Servants of the Map, “The Forest,” first published in the Winter 1996-97 Issue of Ploughshares, treats readers to a view of a party in Philadelphia—a gathering of scientists and their graduate student protégés. One of them is Rose Marburg, but the story belongs to Rose’s sister Bianca, who is, when we return to Rose in Natural History, gone. In “The Forest,” Bianca accompanies another outsider, an elderly Polish scientist who, by virtue of his age, his physical condition, and his jetlag, is consigned to the fringes of things. A little demonstration he performs for Bianca leads to a garden fountain overflowing with bubbles; that bubbling fountain reappears in Rose’s memory in “Natural History,” as she recounts the party with her friend Deirdre; Daphne Bannister’s book Wonders of the Shore also makes a brief, untitled appearance as an artifact belonging to the sisters’ mother, Suky, in “The Forest.” Everywhere one looks, there are bridges, some as overt as stone, and some seemingly as insubstantial as a leaning blade of grass, but the effect is comprehensive.

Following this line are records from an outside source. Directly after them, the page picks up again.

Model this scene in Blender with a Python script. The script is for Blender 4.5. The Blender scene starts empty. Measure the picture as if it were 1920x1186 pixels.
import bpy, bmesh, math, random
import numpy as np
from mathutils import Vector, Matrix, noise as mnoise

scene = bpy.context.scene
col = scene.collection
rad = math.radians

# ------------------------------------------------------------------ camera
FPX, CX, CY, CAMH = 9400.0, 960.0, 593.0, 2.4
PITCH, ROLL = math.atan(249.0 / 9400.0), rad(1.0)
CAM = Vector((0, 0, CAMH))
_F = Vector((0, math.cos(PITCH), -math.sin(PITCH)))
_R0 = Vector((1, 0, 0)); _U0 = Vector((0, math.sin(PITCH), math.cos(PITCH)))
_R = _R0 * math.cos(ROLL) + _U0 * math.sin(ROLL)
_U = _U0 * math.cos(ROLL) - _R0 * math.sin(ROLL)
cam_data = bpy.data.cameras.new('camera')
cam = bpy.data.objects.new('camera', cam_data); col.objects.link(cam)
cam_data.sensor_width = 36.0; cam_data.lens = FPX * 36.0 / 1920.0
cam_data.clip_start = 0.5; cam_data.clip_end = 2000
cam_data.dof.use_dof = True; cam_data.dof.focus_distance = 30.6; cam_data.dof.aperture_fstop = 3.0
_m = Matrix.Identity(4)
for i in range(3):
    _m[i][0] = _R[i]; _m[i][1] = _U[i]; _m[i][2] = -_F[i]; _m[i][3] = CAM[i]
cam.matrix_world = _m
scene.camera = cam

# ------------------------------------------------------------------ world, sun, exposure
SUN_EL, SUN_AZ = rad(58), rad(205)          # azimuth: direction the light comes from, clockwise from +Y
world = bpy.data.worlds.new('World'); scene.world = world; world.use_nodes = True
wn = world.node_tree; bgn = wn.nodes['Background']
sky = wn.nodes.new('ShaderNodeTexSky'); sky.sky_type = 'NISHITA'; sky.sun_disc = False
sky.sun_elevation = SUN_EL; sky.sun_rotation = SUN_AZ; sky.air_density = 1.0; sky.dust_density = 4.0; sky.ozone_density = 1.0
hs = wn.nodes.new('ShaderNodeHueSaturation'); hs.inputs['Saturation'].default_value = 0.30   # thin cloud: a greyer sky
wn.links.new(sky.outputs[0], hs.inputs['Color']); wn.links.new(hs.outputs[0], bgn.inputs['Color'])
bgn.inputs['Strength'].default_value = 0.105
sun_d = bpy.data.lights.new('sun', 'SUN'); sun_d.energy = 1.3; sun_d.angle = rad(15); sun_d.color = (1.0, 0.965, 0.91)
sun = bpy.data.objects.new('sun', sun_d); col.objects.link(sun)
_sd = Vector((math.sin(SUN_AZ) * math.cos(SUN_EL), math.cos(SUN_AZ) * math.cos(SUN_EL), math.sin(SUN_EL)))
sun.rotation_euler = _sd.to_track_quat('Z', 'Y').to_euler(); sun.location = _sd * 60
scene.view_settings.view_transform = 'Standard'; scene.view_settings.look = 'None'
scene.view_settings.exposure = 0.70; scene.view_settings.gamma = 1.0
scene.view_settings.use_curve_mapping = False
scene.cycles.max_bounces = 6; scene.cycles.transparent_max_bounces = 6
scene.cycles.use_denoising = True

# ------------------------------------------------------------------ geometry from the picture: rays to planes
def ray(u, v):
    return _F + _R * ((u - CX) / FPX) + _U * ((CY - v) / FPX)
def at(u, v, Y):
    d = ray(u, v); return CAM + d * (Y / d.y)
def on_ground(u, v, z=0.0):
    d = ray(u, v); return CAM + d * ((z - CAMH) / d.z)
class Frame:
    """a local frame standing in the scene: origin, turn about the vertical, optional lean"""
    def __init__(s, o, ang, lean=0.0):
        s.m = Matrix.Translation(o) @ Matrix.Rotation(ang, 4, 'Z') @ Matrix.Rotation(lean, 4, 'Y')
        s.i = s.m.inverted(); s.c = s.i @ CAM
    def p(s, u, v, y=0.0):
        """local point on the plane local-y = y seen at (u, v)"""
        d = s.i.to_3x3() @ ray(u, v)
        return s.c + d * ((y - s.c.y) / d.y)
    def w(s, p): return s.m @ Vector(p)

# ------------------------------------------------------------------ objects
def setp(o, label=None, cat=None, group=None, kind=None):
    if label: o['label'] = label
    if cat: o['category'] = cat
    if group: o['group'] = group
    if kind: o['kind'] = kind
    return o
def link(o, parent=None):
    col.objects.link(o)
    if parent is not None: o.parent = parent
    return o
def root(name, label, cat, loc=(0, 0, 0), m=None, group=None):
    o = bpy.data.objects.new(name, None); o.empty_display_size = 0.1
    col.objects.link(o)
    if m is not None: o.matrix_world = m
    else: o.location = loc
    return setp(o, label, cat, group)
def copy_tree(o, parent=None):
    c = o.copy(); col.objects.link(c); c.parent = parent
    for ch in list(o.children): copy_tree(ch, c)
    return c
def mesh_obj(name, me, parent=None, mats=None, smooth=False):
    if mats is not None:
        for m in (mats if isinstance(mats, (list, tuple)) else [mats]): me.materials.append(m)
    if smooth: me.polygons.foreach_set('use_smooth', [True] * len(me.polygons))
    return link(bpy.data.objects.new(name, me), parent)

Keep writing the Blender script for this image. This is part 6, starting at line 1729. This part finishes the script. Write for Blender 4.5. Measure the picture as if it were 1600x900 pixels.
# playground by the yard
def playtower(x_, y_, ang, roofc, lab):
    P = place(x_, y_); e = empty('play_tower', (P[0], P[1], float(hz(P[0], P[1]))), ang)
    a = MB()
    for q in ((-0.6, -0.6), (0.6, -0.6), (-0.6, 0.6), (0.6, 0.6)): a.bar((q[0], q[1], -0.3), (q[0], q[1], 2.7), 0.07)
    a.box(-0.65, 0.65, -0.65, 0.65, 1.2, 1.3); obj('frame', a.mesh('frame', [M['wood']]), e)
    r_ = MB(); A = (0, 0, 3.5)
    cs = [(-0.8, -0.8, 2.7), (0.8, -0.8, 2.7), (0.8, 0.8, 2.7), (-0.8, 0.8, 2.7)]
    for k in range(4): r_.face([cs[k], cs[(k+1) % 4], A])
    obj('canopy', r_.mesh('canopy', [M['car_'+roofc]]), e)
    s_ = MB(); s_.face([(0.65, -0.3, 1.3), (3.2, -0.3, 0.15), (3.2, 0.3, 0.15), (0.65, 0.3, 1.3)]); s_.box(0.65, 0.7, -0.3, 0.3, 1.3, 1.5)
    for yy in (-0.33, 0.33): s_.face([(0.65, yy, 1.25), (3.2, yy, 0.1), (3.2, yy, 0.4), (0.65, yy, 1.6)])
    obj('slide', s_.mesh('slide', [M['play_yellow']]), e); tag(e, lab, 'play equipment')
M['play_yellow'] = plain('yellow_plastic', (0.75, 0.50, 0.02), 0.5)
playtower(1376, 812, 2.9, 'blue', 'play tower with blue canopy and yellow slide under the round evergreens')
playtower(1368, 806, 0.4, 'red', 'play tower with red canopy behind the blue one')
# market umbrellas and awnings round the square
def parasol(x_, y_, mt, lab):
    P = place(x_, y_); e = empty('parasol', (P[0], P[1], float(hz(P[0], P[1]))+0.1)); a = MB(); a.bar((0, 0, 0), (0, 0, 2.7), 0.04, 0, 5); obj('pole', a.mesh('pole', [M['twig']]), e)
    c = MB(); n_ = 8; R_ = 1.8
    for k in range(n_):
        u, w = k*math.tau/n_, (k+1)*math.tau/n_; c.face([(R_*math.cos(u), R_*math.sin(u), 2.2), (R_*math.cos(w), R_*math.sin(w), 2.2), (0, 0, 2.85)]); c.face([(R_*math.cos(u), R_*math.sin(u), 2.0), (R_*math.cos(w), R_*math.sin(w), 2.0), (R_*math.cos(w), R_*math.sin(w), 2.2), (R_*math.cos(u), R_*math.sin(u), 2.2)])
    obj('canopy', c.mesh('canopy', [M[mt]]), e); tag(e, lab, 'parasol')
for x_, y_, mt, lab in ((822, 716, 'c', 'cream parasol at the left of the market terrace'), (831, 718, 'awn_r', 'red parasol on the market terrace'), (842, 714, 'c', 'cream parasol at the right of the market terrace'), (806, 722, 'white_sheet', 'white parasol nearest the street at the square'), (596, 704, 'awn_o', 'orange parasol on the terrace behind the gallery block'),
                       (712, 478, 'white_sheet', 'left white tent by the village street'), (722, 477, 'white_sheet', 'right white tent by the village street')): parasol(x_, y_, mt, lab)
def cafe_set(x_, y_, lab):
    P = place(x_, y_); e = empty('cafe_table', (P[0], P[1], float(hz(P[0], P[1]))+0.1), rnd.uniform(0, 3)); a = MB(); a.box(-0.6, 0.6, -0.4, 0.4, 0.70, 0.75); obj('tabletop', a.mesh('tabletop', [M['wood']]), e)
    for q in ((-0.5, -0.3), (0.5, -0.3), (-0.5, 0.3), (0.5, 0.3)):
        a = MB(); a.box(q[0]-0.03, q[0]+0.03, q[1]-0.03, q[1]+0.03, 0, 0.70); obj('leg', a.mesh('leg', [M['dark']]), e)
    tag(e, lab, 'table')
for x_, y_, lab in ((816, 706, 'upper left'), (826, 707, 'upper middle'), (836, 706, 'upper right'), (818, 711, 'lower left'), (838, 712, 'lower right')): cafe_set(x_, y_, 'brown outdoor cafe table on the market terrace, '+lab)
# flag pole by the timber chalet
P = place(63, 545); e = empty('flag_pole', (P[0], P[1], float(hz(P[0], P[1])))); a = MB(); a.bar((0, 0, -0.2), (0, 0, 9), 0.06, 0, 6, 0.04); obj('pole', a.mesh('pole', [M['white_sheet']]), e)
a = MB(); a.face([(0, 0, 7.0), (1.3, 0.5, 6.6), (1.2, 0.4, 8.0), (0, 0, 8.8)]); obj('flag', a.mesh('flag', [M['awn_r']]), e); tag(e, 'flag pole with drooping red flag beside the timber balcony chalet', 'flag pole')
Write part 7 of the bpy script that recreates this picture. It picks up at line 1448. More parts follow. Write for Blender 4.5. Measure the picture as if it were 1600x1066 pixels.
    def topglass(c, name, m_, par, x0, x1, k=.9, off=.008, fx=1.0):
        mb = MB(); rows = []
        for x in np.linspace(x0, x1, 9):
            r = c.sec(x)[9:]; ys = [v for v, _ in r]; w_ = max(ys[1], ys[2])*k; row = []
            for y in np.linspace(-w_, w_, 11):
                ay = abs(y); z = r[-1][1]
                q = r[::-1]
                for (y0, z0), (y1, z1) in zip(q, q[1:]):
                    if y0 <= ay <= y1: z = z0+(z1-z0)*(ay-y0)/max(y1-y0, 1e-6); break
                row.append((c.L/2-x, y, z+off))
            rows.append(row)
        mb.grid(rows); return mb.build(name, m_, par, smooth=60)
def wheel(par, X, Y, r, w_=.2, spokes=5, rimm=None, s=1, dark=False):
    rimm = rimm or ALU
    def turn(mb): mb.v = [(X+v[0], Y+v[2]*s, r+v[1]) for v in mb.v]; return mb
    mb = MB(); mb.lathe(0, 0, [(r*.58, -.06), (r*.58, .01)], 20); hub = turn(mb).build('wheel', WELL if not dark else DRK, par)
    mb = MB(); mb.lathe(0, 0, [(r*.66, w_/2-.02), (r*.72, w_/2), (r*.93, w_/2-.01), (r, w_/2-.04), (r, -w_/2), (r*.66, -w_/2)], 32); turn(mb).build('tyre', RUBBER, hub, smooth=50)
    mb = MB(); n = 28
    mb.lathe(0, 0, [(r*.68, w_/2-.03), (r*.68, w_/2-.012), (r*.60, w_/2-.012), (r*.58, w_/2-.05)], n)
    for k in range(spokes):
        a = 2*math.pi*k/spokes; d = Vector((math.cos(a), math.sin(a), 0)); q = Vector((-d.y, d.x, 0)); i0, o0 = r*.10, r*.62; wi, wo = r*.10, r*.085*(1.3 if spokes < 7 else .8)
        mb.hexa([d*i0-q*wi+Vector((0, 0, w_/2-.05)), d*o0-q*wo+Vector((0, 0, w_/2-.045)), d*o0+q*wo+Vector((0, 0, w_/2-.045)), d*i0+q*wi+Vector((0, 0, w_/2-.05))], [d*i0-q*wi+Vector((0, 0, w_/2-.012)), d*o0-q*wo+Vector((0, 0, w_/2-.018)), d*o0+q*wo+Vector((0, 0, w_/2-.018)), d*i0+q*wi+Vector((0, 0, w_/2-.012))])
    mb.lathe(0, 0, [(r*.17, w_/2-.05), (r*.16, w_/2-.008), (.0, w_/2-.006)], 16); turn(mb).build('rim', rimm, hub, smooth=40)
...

The effect also works on Rose, who, by the end of “Natural History,” has turned her attentions away from the competitive world of science—another echo of Bianca, perhaps, in “The Forest”—and into telling stories about women scientists, which is also reminiscent of Henrietta’s pamphlets and proceedings that stay stubbornly local. “Often,” Rose thinks, in “Natural History,” “I don’t know what I mean; when I try to say what I mean, I lie; it seems I only tell the truth when I’m talking about someone else.” And from there, other untold stories arrive: Rose and Deirdre’s story, which is also Henrietta and Daphne’s story, remade with different names.

The two stories merge, a kind of palimpsest in which the past is visible through the present and then shaded, artfully, by another hand. The effect is at once familiar and fresh, like being reminded of something half-forgotten and all the more treasured in the recollection, which has been the enduring feeling of all of these stories Andrea Barrett has written, across all these years.